HeartGnosis











{June 13, 2007}   Ritual of the Idiochick

Ok, so here’s my first real post. I didn’t plan on having any drama to post today but I got a little.

First, a brief introduction. I used to drink alot. What I mean by alot is every single day for six to ten hours or whenever I passed out. Not good for me, I know and surely hell on my wonderful roommate at the time. The word depressed doesn’t scratch the surface of what I was going through.

At the time I’d been drinking steadily at the rate I mentioned above for two months solid. I’d tried dating and had a few idiotic flingy kind of things that were long distance. I’d gotten a webcam and was hanging out on Yahoo’s chatrooms once in a blue moon. I’d never shown anyone my webcam except for an ex I refuse to discuss right now.

So along comes “Leeza” from the Deep South and she’s got a webcam, too! Now, for those guys out there (and maybe the ladies?) lots of people who like to be on the webcam are.. how to say? Less than attractive. This Leeza, though: 5’7″, thin as hell, long gorgeous curly brunette hair and a huge, radiant smile. Seemed like a sweetheart, too!

So, I thought hey I made a cool friend. I mean, at the time I met her she had a boyfriend so this was friends-only chatting. Then that boyfriend moved to another city and didn’t tell her! And to top all this off she was late on her period and absolutely sure she’d gotten pregnant.

Then came the period about a week later and Halleleujah! no babies on the way. So I’d gotten real into her and then we talked on the phone and wouldn’t you know that damned Southern accent got me! We talked alot, but always late after her cell time was free since I couldn’t afford a cell at the time.

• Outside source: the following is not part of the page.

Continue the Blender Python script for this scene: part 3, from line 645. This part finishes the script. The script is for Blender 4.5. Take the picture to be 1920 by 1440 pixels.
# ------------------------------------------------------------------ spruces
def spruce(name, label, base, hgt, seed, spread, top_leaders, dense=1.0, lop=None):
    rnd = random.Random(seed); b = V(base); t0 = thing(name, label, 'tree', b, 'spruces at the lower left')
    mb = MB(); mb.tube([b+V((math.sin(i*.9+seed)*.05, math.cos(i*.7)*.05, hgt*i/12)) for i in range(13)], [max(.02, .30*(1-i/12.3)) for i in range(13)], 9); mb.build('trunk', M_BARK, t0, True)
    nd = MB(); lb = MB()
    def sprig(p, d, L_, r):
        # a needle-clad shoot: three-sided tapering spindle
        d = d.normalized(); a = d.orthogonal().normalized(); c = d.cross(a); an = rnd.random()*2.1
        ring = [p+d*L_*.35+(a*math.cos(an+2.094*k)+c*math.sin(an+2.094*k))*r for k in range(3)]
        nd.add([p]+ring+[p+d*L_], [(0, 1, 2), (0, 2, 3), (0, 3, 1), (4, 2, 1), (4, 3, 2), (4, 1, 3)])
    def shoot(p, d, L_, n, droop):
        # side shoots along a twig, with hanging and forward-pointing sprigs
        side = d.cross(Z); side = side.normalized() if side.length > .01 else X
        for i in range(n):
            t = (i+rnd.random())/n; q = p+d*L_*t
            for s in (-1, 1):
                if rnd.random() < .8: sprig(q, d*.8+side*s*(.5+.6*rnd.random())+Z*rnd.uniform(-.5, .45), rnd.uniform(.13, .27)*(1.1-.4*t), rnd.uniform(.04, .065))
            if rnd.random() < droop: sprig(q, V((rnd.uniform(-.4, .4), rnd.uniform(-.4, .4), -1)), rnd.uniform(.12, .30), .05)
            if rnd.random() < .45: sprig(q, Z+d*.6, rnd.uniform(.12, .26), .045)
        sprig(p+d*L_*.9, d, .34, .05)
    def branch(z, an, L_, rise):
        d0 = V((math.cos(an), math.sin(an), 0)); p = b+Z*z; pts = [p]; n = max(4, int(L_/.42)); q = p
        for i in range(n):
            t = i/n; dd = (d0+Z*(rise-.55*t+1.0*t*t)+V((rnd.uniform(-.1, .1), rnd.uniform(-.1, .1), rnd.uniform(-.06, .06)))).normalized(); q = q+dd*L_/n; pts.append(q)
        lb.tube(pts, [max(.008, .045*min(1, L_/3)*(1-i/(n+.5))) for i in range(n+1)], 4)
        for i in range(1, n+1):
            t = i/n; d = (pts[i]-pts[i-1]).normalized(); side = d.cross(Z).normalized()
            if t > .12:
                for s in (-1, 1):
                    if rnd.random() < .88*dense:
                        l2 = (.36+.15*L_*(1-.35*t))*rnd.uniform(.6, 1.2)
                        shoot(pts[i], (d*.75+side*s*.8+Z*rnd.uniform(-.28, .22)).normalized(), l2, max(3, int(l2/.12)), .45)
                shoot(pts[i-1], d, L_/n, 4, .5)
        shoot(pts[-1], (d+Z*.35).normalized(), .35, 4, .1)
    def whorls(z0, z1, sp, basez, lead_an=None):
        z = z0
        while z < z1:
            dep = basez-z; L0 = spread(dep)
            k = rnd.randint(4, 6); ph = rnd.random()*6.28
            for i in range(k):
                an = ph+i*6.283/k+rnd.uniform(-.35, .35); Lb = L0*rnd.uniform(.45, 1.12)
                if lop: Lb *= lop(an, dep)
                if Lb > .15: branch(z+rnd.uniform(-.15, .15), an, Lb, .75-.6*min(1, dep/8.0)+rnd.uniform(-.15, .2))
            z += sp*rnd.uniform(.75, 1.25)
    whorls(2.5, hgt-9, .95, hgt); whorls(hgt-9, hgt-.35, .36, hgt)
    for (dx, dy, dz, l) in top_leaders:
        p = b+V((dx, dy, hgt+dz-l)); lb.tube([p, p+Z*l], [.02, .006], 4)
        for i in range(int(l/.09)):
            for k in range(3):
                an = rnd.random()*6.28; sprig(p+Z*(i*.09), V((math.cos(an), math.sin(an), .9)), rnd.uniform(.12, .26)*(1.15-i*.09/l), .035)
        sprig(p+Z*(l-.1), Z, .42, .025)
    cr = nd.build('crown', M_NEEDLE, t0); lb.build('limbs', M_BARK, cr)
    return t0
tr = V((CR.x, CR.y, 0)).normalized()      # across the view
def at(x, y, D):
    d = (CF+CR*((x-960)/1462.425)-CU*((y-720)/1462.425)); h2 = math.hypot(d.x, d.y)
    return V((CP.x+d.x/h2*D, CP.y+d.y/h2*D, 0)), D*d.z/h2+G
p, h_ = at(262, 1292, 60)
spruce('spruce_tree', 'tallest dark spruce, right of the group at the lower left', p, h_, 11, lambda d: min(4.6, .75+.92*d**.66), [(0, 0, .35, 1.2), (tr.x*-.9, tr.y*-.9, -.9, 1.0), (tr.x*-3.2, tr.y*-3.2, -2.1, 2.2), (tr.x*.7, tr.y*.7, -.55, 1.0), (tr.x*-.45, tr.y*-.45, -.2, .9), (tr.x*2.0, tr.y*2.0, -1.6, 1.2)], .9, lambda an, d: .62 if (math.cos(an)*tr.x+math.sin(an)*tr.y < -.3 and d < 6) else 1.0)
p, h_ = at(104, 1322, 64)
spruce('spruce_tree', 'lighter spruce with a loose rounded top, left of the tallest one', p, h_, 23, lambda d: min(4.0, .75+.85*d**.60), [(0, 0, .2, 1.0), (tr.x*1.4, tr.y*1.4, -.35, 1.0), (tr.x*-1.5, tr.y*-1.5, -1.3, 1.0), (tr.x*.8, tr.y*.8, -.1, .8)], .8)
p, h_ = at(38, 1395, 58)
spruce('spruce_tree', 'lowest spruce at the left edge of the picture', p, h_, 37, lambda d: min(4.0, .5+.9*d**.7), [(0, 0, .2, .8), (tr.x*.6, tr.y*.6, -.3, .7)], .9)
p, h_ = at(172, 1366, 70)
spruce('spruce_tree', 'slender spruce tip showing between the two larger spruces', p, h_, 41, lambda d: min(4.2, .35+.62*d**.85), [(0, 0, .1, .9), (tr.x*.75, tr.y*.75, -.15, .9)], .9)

The things this girl told me are nuts and I’ll get into lots more of it later, but here’s the thing: why do the Idiochicks think people will buy the same lies over and over? Today she tells me she’s cheated on her boyfriend and until today has been terrified she’d gotten pregnant from the fling. Right. Just like the last, oh, six or eight times you’ve told me this in the past year? Get real..

And speaking of getting, I gotta get my ass in bed for an early morning wake-up.